All these measures have no doubt helped the banking system rely less on detailed controls and directions from the Reserve Bank of India and more on their own initiative as a response to the changing market scenario. It also encouraged them to take independent decisions and be conscious of the accompanying responsibility or accountability. But this fragile transitional phase is also posing many challenges particularly to public sector banks. Today banks are transacting business in various segments of the financial market spectrum. The current spree of deregulation and the resulting proliferation of financial innovations across the system are increasing banks’ exposure to risk. With the entry of the ‘tech-savvy’ new private banks and the free access granted to the corporate world to mobilize capital from international financial markets, competitive pressures are intensified. At the same time, the public sector banks are also required to fight out the policy-induced problem of NPAs whose existence is in fact a threat to the very stability of financial system in the country. Against these odds, public sector banks are today trying to reinvent themselves to face the competition emanating from the private and domestic foreign banks.

Against this backdrop it would be interesting to go through the research findings presented in the article, “Can Public Sector Banks Compete with Foreign/Private Banks? A Statistical Analysis”. The authors make an attempt to compare the public sector banks among themselves using a statistical tool – Closed Model. They have chosen four factors, namely efficiency, financial strength, profitability and size and scale by giving an equal weightage of 25% to each factor. They have, using these parameters, carried out cluster analysis for 27 Public Sector Banks (PSBs). It was followed by a comparison of PSBs with that of private and foreign banks using Open Model Technique. These banks were compared based on the same four factors that were used under closed model.

Based on the scores obtained, the authors have graded the banks into four categories: The best (score less than 4), better (with score 4 - 6), good (with score of 7-9) and moderate (with score 10 and above). The study involving 27 PSBs in the closed model revealed that Bank of Baroda, Corporation Bank, Oriental Bank of Commerce, State Bank of India, Canara Bank, Punjab National Bank, State Bank of Hyderabad and State Bank of Patiala are the best banks.

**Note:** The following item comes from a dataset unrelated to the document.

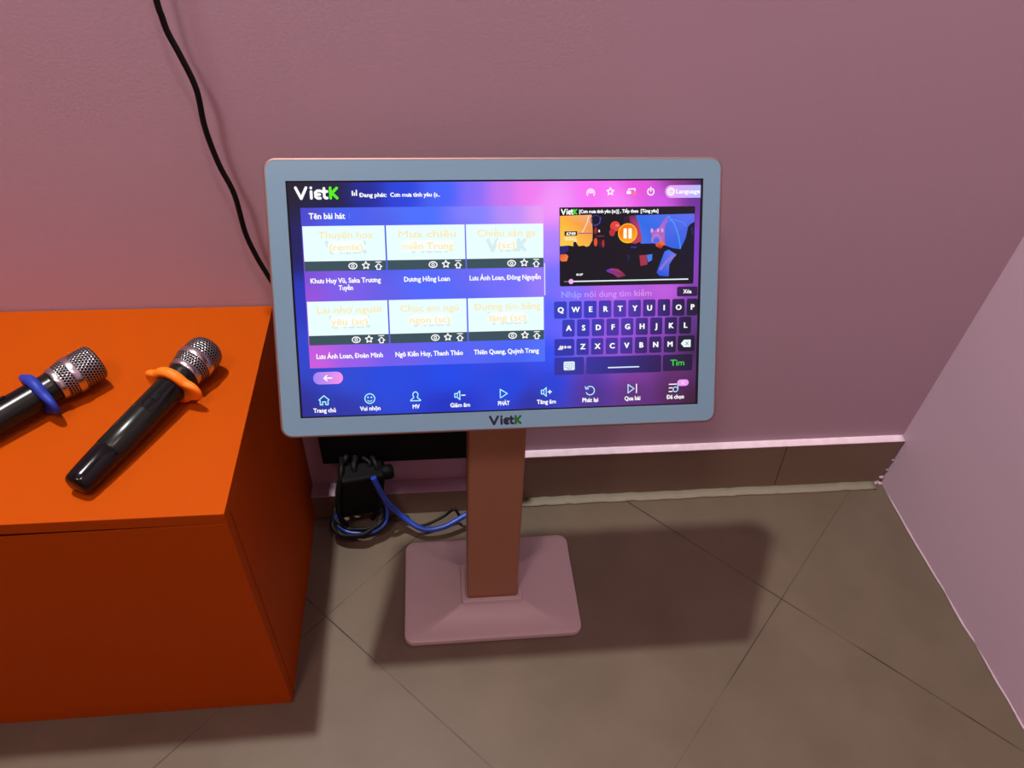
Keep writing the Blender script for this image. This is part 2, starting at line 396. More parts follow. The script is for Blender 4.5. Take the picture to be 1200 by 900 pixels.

In the open model, 11 out of the 86 banks examined were graded as best banks. They are Bank of America, City Bank NA, Deutsche Bank AG, Corporation Bank, HDFC Bank, ABN-Amro Bank NV, Global Trust Bank, HSBC, ICICI, Oriental Bank of Commerce and Standard Chartered Bank. As the study identifies the factors that made banks move from one cluster to the other, the management of banks can as well analyze their strengths and weaknesses and initiate corrective measures to move forward with sustainable growth and profitability.

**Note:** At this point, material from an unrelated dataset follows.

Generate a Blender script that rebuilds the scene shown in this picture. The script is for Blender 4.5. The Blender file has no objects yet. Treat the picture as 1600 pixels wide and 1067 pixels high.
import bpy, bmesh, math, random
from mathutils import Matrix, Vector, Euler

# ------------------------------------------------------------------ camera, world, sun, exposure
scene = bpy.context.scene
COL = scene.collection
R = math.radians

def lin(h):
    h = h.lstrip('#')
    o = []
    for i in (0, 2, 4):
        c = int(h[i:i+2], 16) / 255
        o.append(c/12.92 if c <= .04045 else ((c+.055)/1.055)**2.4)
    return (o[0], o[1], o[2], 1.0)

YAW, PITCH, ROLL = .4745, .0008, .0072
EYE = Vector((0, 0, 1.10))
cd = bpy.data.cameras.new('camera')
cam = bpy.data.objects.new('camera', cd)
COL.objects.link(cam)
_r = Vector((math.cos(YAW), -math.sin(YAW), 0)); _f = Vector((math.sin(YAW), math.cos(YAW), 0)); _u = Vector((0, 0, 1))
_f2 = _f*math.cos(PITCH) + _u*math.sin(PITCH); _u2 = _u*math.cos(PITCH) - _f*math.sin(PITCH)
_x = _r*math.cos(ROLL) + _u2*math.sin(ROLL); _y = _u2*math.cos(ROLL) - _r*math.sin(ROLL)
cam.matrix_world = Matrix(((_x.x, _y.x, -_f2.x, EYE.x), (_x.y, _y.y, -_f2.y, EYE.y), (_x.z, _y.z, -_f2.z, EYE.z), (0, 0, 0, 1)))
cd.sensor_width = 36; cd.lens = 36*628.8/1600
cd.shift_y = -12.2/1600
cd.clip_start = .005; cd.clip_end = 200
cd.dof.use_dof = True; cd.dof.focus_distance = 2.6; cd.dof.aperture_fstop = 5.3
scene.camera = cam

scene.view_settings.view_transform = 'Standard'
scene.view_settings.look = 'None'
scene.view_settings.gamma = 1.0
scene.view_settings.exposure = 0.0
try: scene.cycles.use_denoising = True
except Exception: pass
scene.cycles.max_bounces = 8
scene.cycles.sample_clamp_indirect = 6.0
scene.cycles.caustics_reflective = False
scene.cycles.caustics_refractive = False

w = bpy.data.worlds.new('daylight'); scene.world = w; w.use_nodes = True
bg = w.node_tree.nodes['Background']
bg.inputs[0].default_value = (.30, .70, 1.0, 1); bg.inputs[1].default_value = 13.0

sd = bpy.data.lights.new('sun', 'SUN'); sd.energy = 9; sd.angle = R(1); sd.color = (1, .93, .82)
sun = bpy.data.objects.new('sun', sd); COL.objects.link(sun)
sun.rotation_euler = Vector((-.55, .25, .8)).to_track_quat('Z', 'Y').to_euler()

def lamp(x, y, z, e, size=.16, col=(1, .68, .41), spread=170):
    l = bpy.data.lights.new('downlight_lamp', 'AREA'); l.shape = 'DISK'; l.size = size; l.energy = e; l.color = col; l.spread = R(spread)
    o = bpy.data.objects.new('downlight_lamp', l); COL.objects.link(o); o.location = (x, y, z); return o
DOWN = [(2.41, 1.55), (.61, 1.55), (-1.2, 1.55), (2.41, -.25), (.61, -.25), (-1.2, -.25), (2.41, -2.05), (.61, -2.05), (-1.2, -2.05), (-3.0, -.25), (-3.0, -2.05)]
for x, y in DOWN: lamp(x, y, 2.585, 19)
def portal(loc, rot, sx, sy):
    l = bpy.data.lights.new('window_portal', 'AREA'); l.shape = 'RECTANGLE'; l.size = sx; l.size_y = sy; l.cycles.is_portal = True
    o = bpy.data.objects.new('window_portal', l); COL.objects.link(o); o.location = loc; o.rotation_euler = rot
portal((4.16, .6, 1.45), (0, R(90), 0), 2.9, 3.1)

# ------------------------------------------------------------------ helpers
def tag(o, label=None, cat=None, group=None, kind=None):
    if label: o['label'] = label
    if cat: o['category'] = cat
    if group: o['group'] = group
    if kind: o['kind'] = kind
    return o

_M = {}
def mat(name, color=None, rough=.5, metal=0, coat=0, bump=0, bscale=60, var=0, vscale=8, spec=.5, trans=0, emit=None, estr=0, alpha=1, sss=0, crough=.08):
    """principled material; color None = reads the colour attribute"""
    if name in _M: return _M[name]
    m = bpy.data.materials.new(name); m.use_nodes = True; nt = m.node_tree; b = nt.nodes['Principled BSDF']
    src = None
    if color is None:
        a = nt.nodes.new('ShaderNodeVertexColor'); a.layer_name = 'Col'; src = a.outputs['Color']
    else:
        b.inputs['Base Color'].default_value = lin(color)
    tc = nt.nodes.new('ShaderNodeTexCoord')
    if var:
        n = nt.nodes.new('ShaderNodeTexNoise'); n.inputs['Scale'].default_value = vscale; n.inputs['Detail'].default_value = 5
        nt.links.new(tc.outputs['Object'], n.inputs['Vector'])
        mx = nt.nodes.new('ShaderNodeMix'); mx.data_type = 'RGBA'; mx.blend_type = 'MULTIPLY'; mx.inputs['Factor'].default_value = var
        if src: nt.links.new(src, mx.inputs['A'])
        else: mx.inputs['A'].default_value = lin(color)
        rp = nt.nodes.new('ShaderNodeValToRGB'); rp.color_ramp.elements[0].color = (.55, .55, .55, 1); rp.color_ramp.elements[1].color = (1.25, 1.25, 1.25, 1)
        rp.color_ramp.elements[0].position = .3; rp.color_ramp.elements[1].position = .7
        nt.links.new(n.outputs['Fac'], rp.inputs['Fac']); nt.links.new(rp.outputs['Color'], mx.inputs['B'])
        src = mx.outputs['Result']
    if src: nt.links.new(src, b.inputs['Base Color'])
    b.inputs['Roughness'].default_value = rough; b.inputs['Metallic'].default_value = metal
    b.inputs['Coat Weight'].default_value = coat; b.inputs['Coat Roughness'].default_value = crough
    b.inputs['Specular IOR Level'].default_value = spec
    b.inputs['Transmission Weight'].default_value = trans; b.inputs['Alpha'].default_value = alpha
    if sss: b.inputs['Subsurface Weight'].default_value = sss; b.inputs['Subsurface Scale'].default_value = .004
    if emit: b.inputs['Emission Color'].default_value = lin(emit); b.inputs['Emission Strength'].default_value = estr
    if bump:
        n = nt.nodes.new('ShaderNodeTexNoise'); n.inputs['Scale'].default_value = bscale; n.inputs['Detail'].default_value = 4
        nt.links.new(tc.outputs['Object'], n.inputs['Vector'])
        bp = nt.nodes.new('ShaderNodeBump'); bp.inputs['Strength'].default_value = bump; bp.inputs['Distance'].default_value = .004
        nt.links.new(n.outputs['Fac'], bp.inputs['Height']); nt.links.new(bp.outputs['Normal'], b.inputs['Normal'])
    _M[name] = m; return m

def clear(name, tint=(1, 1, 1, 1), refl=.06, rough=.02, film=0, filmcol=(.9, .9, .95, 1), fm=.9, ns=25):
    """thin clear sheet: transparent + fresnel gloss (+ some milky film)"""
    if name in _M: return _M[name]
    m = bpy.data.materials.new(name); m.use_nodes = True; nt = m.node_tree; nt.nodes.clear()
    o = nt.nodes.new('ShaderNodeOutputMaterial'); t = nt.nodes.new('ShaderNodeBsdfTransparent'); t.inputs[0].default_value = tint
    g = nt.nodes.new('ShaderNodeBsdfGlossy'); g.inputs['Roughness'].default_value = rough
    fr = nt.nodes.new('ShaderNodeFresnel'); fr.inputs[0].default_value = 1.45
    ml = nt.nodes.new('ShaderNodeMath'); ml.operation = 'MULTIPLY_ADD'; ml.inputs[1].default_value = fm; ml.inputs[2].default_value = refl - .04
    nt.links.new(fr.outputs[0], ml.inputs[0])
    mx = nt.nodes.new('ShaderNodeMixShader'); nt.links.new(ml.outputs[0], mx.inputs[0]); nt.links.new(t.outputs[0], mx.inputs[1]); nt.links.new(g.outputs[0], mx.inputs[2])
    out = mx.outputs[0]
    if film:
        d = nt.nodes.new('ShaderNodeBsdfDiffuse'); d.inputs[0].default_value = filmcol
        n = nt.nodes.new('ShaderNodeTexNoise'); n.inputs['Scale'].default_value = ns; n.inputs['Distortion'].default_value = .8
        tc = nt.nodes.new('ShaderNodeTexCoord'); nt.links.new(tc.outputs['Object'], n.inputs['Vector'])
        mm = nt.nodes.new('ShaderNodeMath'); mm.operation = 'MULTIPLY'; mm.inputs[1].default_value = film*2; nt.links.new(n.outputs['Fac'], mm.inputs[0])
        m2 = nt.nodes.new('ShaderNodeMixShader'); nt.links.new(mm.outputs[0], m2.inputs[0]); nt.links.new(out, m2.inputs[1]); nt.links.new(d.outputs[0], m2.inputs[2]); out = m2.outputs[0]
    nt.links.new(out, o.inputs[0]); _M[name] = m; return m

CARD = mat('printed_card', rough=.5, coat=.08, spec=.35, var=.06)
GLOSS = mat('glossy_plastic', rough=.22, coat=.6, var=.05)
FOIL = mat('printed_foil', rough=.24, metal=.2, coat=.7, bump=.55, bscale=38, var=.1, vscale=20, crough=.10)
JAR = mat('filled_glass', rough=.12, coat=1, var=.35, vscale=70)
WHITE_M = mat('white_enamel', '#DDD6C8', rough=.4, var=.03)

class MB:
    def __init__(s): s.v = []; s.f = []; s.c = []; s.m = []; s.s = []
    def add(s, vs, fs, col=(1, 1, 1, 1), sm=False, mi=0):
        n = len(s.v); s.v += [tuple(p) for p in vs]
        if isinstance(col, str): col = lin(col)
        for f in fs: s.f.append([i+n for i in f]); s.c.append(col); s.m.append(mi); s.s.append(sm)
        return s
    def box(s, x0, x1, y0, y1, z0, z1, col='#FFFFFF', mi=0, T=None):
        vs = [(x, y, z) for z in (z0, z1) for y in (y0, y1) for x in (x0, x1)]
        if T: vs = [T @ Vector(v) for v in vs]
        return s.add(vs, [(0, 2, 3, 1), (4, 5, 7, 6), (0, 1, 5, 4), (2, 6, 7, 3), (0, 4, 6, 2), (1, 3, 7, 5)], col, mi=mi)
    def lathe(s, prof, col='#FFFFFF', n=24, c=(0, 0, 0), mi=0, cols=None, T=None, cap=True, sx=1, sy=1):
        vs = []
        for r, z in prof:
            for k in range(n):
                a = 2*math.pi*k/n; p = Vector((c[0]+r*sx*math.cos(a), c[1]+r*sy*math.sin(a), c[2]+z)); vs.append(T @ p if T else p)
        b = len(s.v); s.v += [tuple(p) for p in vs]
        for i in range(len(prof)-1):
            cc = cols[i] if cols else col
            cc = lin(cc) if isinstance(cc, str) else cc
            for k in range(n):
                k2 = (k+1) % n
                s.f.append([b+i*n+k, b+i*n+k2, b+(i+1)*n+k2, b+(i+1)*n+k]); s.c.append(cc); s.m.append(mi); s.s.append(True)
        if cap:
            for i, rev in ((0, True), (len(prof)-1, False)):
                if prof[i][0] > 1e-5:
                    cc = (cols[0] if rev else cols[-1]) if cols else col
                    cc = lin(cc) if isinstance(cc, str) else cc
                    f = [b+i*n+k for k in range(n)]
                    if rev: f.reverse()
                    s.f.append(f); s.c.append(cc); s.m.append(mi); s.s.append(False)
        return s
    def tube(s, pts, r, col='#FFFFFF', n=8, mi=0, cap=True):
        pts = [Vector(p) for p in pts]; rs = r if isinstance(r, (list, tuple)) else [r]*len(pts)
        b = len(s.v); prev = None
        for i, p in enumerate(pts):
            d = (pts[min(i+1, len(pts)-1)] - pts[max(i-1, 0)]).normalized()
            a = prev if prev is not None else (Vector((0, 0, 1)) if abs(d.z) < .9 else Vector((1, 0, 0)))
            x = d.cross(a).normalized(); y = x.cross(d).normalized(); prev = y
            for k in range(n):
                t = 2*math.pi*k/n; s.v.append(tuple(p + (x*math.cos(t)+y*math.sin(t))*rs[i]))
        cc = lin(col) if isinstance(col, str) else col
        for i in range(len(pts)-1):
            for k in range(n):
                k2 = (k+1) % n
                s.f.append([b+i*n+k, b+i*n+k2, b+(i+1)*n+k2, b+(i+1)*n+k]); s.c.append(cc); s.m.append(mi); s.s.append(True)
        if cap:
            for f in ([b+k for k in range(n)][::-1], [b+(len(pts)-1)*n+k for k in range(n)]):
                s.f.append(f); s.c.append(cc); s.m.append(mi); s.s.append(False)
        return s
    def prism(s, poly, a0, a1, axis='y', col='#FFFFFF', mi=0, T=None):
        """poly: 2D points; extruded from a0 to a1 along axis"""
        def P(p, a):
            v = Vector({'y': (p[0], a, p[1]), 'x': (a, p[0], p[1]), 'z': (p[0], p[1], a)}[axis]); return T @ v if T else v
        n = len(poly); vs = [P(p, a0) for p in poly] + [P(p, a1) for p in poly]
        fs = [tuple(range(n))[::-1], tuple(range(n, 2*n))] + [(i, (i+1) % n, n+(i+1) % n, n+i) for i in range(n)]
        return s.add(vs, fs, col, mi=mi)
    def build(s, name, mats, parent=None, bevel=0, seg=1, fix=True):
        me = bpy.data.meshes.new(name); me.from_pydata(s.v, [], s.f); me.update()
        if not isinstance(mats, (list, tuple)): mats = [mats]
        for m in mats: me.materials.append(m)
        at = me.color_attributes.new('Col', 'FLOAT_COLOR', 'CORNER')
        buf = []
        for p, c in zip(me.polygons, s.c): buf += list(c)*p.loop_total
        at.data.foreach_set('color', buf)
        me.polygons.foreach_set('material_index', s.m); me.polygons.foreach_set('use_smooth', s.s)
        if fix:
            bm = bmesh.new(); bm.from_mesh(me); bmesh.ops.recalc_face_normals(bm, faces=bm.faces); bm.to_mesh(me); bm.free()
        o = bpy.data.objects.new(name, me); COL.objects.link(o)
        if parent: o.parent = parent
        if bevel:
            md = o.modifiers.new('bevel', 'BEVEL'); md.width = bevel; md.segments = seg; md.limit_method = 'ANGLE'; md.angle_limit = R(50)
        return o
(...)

It is well known that countries, essentially engage in international trade for two reasons. One, to leverage on ‘comparative advantage’ that they enjoy in producing a good vis-à-vis the trading partner; and two, to achieve the economies of scale in production. Indeed as Paul Samuelson, the Nobel laureate Economist said comparative advantage is the best-known economic principle that defines international trade patterns. Yet, with the change in exchange rates, countries that once enjoyed ‘cost-advantage’ in exporting goods to the importer may suddenly lose it or vice versa. And relative prices of currencies may change overtime, sometimes drastically, particularly among the developing countries. Hence, the relationship between the trade balance and exchange rates has assumed greater importance for developing economies.  Against this backdrop the article, “Real Exchange Rate and Trade Balances of India, Pakistan and Sri Lanka with the US”, explores the impact of real exchange rates on the trade balances between India, Pakistan and Sri Lanka and their major trading partner – USA. The findings reveal that the real exchange rate significantly impacts the balance of trade of the three countries with the USA. The findings support the generalized Marshall Lerner condition. The impulse response functions indicate that a depreciation of a domestic currency can lead to an initial rise in the trade balance.  The study also reveals that the foreign real income does not seem to be a significant determinant of trade balance of Sri Lanka, Pakistan and India.

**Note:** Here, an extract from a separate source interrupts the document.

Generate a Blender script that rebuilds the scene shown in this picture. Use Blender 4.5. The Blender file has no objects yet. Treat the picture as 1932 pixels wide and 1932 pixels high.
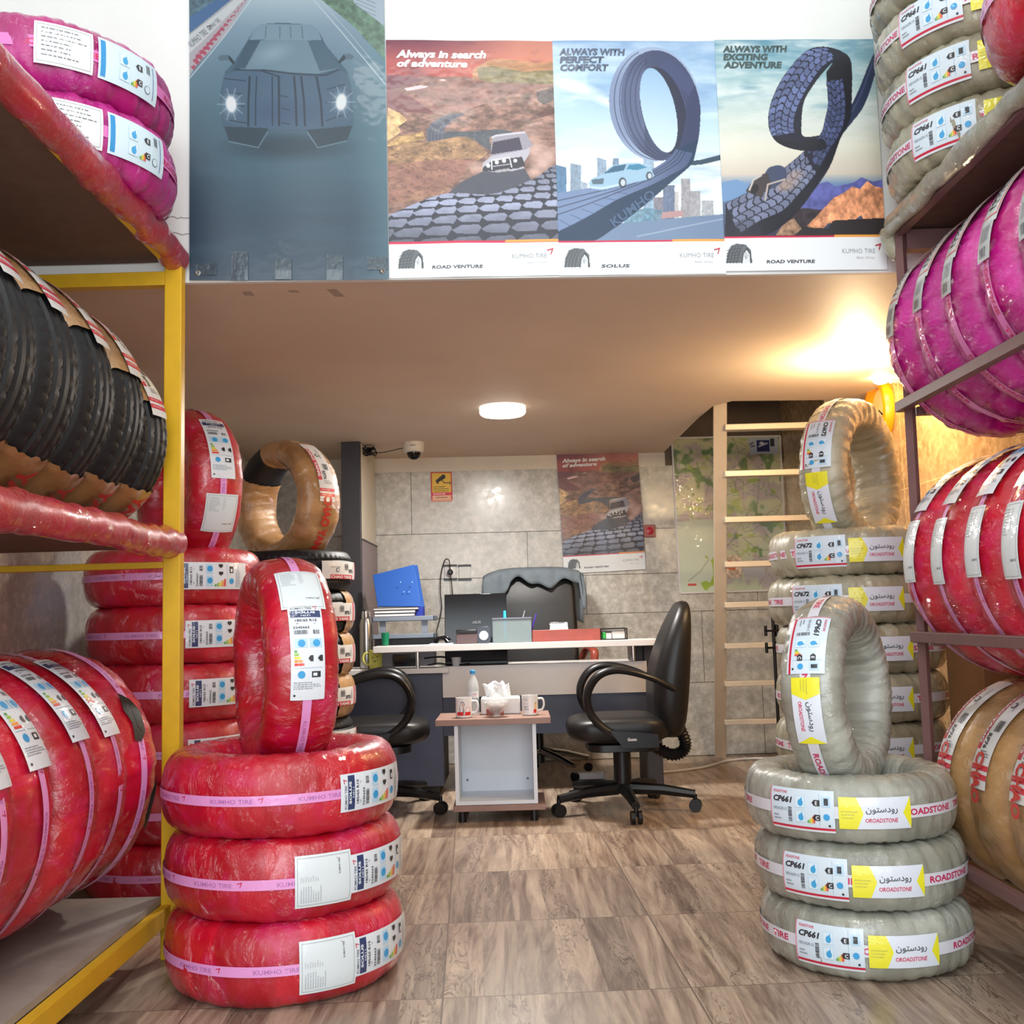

Electronic money systems are becoming a common means of payment in a number of countries. It’s a mechanism that facilitates payments mostly of limited value in which e-money can be considered as an electronic surrogate for coins and bank notes. It is a system through which electronic value is transferred under the responsibility of a system supervisor who monitors the security of electronic value creation. Electronic value is defined as a monitory claim on an EV issuer which is: (i) Stored on an electronic device; (ii) issued on receipts of funds for an amount not less than the monitory value issued; and (iii) accepted as a means of payment by the undertakings.

E-money system generally works under the threat of unsecured and un-trusted environment and therefore requires an adequate handling of risks relating to counterfeits damages and criminal events. In order to protect issuers, merchants and customers from these risks, the payment system should provide appropriate technical and organizational protection on the following lines: Access control; assessment of players; atomicity; authentication; availability; commitment and validation; competence and responsibility; confidentiality; cryptography and protocols; detection of abnormal events etc.; identification; integrity; life cycle; limitations; non-evaporation; partition; secret management; security update; traceability; transaction order; trusted location; trusted path etc. This is what the document entitled “electronic money systems objectives” prepared by ECB discusses at length.